[START Collected data]

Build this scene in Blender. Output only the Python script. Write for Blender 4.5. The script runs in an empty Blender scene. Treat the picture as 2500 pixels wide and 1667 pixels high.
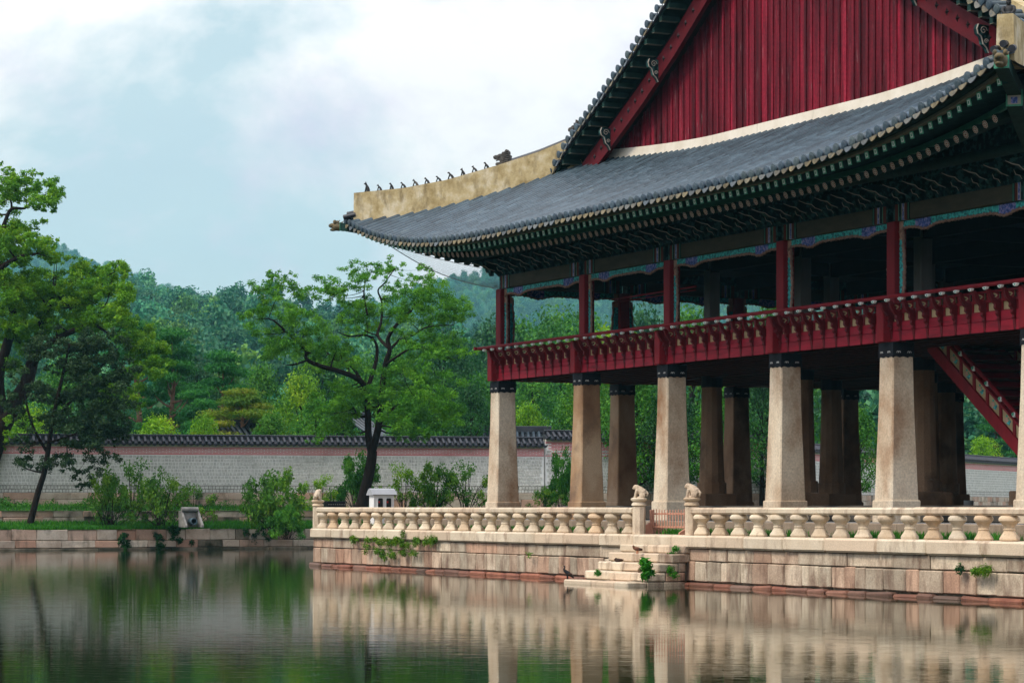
import bpy, math, random
import numpy as np
from mathutils import Matrix, Vector

# ------------------------------------------------------------------ camera, sky, sun, exposure
S = bpy.context.scene
COL = S.collection
HC = 1.95                                   # eye height above the pond
F, XC, YH = 6500.0, 1250.0, 1238.0          # focal length / centre / horizon, measured on the photograph
cam = bpy.data.cameras.new('camera')
cam.sensor_width = 36.0
cam.lens = 36.0 * F / 2500.0
cam.shift_y = (YH - 833.5) / 2500.0
cam.clip_start, cam.clip_end = 0.5, 12000.0
camo = bpy.data.objects.new('camera', cam)
COL.objects.link(camo)
camo.location = (0, 0, HC)
camo.rotation_euler = (math.radians(90), 0, 0)
S.camera = camo

SUN_AZ, SUN_EL = math.radians(-118.0), math.radians(50.0)     # azimuth measured from +Y towards +X
W = bpy.data.worlds.new('World')
S.world = W
W.use_nodes = True
nt = W.node_tree
nt.nodes.clear()
def N(tree, typ, **kw):
    n = tree.nodes.new(typ)
    for k, v in kw.items():
        setattr(n, k, v)
    return n
wo = N(nt, 'ShaderNodeOutputWorld')
bg = N(nt, 'ShaderNodeBackground')
bg.inputs['Strength'].default_value = 0.10
sky = N(nt, 'ShaderNodeTexSky')
sky.sky_type = 'NISHITA'
sky.sun_disc = False
sky.sun_elevation = SUN_EL
sky.sun_rotation = SUN_AZ
sky.air_density, sky.dust_density, sky.ozone_density = 1.0, 2.0, 1.5
tc = N(nt, 'ShaderNodeTexCoord')
mp = N(nt, 'ShaderNodeMapping')
mp.inputs['Scale'].default_value = (1.0, 1.0, 1.6)
mp.inputs['Location'].default_value = (2.4, 8.8, 5.5)
n1 = N(nt, 'ShaderNodeTexNoise')
n1.inputs['Scale'].default_value = 7.0
n1.inputs['Detail'].default_value = 7.0
n1.inputs['Roughness'].default_value = 0.6
n1.inputs['Distortion'].default_value = 0.15
r1 = N(nt, 'ShaderNodeValToRGB')
r1.color_ramp.elements[0].position = 0.40
r1.color_ramp.elements[0].color = (0.12, 0.12, 0.12, 1)
r1.color_ramp.elements[1].position = 0.54
r1.color_ramp.elements[1].color = (1, 1, 1, 1)
n2 = N(nt, 'ShaderNodeTexNoise')
n2.inputs['Scale'].default_value = 6.0
n2.inputs['Detail'].default_value = 8.0
n2.inputs['Roughness'].default_value = 0.6
r2 = N(nt, 'ShaderNodeValToRGB')
cr = r2.color_ramp
cr.elements[0].position = 0.42
cr.elements[0].color = (3.6, 3.4, 4.15, 1)
cr.elements[1].position = 0.60
cr.elements[1].color = (5.1, 5.0, 4.95, 1)
# overcast skies are brighter overhead than at the horizon
sx = N(nt, 'ShaderNodeSeparateXYZ')
mr = N(nt, 'ShaderNodeMapRange')
mr.inputs['From Min'].default_value = 0.0
mr.inputs['From Max'].default_value = 1.0
mr.inputs['To Min'].default_value = 0.85
mr.inputs['To Max'].default_value = 3.1
vm = N(nt, 'ShaderNodeVectorMath', operation='SCALE')
mx = N(nt, 'ShaderNodeMix', data_type='RGBA')
cg = N(nt, 'ShaderNodeMix', data_type='RGBA')          # thin cloud between the thick banks: pale blue green
cg.inputs[0].default_value = 0.72
cg.inputs[7].default_value = (3.3, 4.2, 4.3, 1)
L = nt.links.new
L(tc.outputs['Generated'], mp.inputs['Vector'])
L(mp.outputs['Vector'], n1.inputs['Vector'])
L(mp.outputs['Vector'], n2.inputs['Vector'])
L(n1.outputs['Fac'], r1.inputs['Fac'])
L(n2.outputs['Fac'], r2.inputs['Fac'])
L(tc.outputs['Generated'], sx.inputs[0])
L(sx.outputs['Z'], mr.inputs['Value'])
L(r2.outputs['Color'], vm.inputs[0])
L(mr.outputs['Result'], vm.inputs['Scale'])
L(r1.outputs['Color'], mx.inputs[0])
L(sky.outputs['Color'], cg.inputs[6])
L(cg.outputs[2], mx.inputs[6])
L(vm.outputs[0], mx.inputs[7])
L(mx.outputs[2], bg.inputs['Color'])
L(bg.outputs[0], wo.inputs['Surface'])

sl = bpy.data.lights.new('sun', 'SUN')
sl.energy = 1.5
sl.angle = math.radians(14)
sl.color = (1.0, 0.90, 0.74)
so = bpy.data.objects.new('sun', sl)
COL.objects.link(so)
sd = Vector((math.sin(SUN_AZ) * math.cos(SUN_EL), math.cos(SUN_AZ) * math.cos(SUN_EL), math.sin(SUN_EL)))
so.rotation_euler = (-sd).to_track_quat('-Z', 'Y').to_euler()
so.location = (-30, -10, 60)

S.view_settings.view_transform = 'Standard'
S.view_settings.look = 'None'
S.view_settings.exposure = 0.9
S.view_settings.gamma = 1.0
S.view_settings.use_curve_mapping = False
S.render.engine = 'CYCLES'
S.cycles.use_denoising = True
S.cycles.max_bounces = 6
S.cycles.volume_bounces = 0
S.cycles.transparent_max_bounces = 8
S.cycles.caustics_reflective = False
S.cycles.caustics_refractive = False

HAZE = 0.00011
random.seed(11)
RNG = np.random.default_rng(5)
# ------------------------------------------------------------------ frame of the pavilion
XV = -1900.0
TH = math.atan2(XC - XV, F)
SN, CS = math.sin(TH), math.cos(TH)
P1 = (-0.294, 86.873)
PHI = -(math.pi / 2 - TH)
PAVM = Matrix.Translation((P1[0], P1[1], 0)) @ Matrix.Rotation(PHI, 4, 'Z')
def B(u, v, z=0.0):
    return Vector((P1[0] + u * SN + v * CS, P1[1] - u * CS + v * SN, z))
def at(x, y, Y):
    "the point at depth Y seen at photograph pixel x, y"
    return Vector(((x - XC) / F * Y, Y, HC - (y - YH) / F * Y))
US = [0.0, 5.92, 11.24, 17.43, 22.68, 28.5]
VS = [4.42 * i for i in range(8)]

# ------------------------------------------------------------------ mesh building
class MB:
    def __init__(s):
        s.v, s.f, s.m, s.k = [], [], [], 0
    def mat(s, k):
        s.k = k
        return s
    def add(s, vs, fs):
        o = len(s.v)
        s.v += [tuple(p) for p in vs]
        s.f += [tuple(i + o for i in q) for q in fs]
        s.m += [s.k] * len(fs)
        return s
    def hexa(s, p):
        return s.add(p, [(0, 3, 2, 1), (4, 5, 6, 7), (0, 1, 5, 4), (1, 2, 6, 5), (2, 3, 7, 6), (3, 0, 4, 7)])
    def box(s, x0, x1, y0, y1, z0, z1):
        return s.hexa([(x0, y0, z0), (x1, y0, z0), (x1, y1, z0), (x0, y1, z0), (x0, y0, z1), (x1, y0, z1), (x1, y1, z1), (x0, y1, z1)])
    def cham(s, x0, x1, y0, y1, z0, z1, c=0.02, j=0.0):
        "box with bevelled edges and optional uneven corners"
        vs, idx = [], {}
        X, Y, Z = (x0, x1), (y0, y1), (z0, z1)
        for i in (0, 1):
            for jn in (0, 1):
                for k in (0, 1):
                    d = [(random.random() - .5) * 2 * j for _ in range(3)]
                    p = [X[i] + d[0], Y[jn] + d[1], Z[k] + d[2]]
                    q = [c if i == 0 else -c, c if jn == 0 else -c, c if k == 0 else -c]
                    for a in range(3):
                        w = list(p)
                        for b in range(3):
                            if b != a:
                                w[b] += q[b]
                        idx[i, jn, k, a] = len(vs)
                        vs.append(w)
        g = lambda i, jn, k, a: idx[i, jn, k, a]
        fs = []
        for e in (0, 1):
            fs.append((g(e, 0, 0, 0), g(e, 1, 0, 0), g(e, 1, 1, 0), g(e, 0, 1, 0)))
            fs.append((g(0, e, 0, 1), g(1, e, 0, 1), g(1, e, 1, 1), g(0, e, 1, 1)))
            fs.append((g(0, 0, e, 2), g(1, 0, e, 2), g(1, 1, e, 2), g(0, 1, e, 2)))
        for p in (0, 1):
            for q in (0, 1):
                fs.append((g(p, q, 0, 0), g(p, q, 1, 0), g(p, q, 1, 1), g(p, q, 0, 1)))
                fs.append((g(p, 0, q, 0), g(p, 1, q, 0), g(p, 1, q, 2), g(p, 0, q, 2)))
                fs.append((g(0, p, q, 1), g(1, p, q, 1), g(1, p, q, 2), g(0, p, q, 2)))
        for i in (0, 1):
            for jn in (0, 1):
                for k in (0, 1):
                    fs.append((g(i, jn, k, 0), g(i, jn, k, 1), g(i, jn, k, 2)))
        return s.add(vs, fs)
    def prism(s, poly, fn):
        "poly: list of 2-d points; fn(a, b, t) -> 3-d point for t = 0 and 1"
        n = len(poly)
        vs = [fn(a, b, 0) for a, b in poly] + [fn(a, b, 1) for a, b in poly]
        fs = [tuple(range(n)), tuple(range(2 * n - 1, n - 1, -1))]
        fs += [(i, (i + 1) % n, n + (i + 1) % n, n + i) for i in range(n)]
        return s.add(vs, fs)
    def tube(s, pts, rad, n=8, cap=True):
        pts = [Vector(p) for p in pts]
        if not hasattr(rad, '__len__'):
            rad = [rad] * len(pts)
        vs, fs = [], []
        t0 = (pts[1] - pts[0]).normalized()
        a = t0.orthogonal().normalized()
        for i, p in enumerate(pts):
            t = (pts[min(i + 1, len(pts) - 1)] - pts[max(i - 1, 0)])
            t = t.normalized() if t.length > 1e-9 else t0
            a = (a - t * a.dot(t))
            a = a.normalized() if a.length > 1e-6 else t.orthogonal().normalized()
            b = t.cross(a)
            for k in range(n):
                an = 2 * math.pi * k / n
                vs.append(p + (a * math.cos(an) + b * math.sin(an)) * rad[i])
        for i in range(len(pts) - 1):
            for k in range(n):
                fs.append((i * n + k, i * n + (k + 1) % n, (i + 1) * n + (k + 1) % n, (i + 1) * n + k))
        if cap:
            fs += [tuple(range(n - 1, -1, -1)), tuple(range((len(pts) - 1) * n, len(pts) * n))]
        return s.add(vs, fs)
    def lathe(s, prof, n=8, c=(0, 0, 0), a0=0.0, sq=(1, 1)):
        vs, fs = [], []
        for r, z in prof:
            for k in range(n):
                an = a0 + 2 * math.pi * k / n
                vs.append((c[0] + r * math.cos(an) * sq[0], c[1] + r * math.sin(an) * sq[1], c[2] + z))
        m = len(prof)
        for i in range(m - 1):
            for k in range(n):
                fs.append((i * n + k, i * n + (k + 1) % n, (i + 1) * n + (k + 1) % n, (i + 1) * n + k))
        fs += [tuple(range(n - 1, -1, -1)), tuple(range((m - 1) * n, m * n))]
        return s.add(vs, fs)
    def ball(s, c, r, n=10, m=7, mt=None):
        c = Vector(c)
        vs, fs = [], []
        for i in range(m + 1):
            th = math.pi * i / m
            for k in range(n):
                an = 2 * math.pi * k / n
                p = Vector((r[0] * math.sin(th) * math.cos(an), r[1] * math.sin(th) * math.sin(an), r[2] * math.cos(th)))
                if mt is not None:
                    p = mt @ p
                vs.append(c + p)
        for i in range(m):
            for k in range(n):
                fs.append((i * n + k, i * n + (k + 1) % n, (i + 1) * n + (k + 1) % n, (i + 1) * n + k))
        return s.add(vs, fs)
    def mesh(s, name, mats, smooth=0.0, fix=True):
        me = bpy.data.meshes.new(name)
        me.from_pydata(s.v, [], s.f)
        for mm in (mats if isinstance(mats, (list, tuple)) else [mats]):
            me.materials.append(mm)
        me.polygons.foreach_set('material_index', s.m)
        if fix:
            import bmesh
            bm = bmesh.new()
            bm.from_mesh(me)
            bmesh.ops.remove_doubles(bm, verts=bm.verts, dist=1e-5)
            bmesh.ops.recalc_face_normals(bm, faces=bm.faces)
            bm.to_mesh(me)
            bm.free()
        if smooth:
            me.polygons.foreach_set('use_smooth', [True] * len(me.polygons))
            me.set_sharp_from_angle(angle=math.radians(smooth))
        me.update()
        return me
    def build(s, name, mats, parent=None, smooth=0.0, fix=True, **kw):
        return put(name, s.mesh(name, mats, smooth, fix), parent, **kw)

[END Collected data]

▶ _Directions for this task_:
Reproduce the material above exactly, first line through the line that contains "S.camera = camo", minus the pictures.

▶ _Reply to the exercise_:
Build this scene in Blender. Output only the Python script. Write for Blender 4.5. The script runs in an empty Blender scene. Treat the picture as 2500 pixels wide and 1667 pixels high.
import bpy, math, random
import numpy as np
from mathutils import Matrix, Vector

# ------------------------------------------------------------------ camera, sky, sun, exposure
S = bpy.context.scene
COL = S.collection
HC = 1.95                                   # eye height above the pond
F, XC, YH = 6500.0, 1250.0, 1238.0          # focal length / centre / horizon, measured on the photograph
cam = bpy.data.cameras.new('camera')
cam.sensor_width = 36.0
cam.lens = 36.0 * F / 2500.0
cam.shift_y = (YH - 833.5) / 2500.0
cam.clip_start, cam.clip_end = 0.5, 12000.0
camo = bpy.data.objects.new('camera', cam)
COL.objects.link(camo)
camo.location = (0, 0, HC)
camo.rotation_euler = (math.radians(90), 0, 0)
S.camera = camo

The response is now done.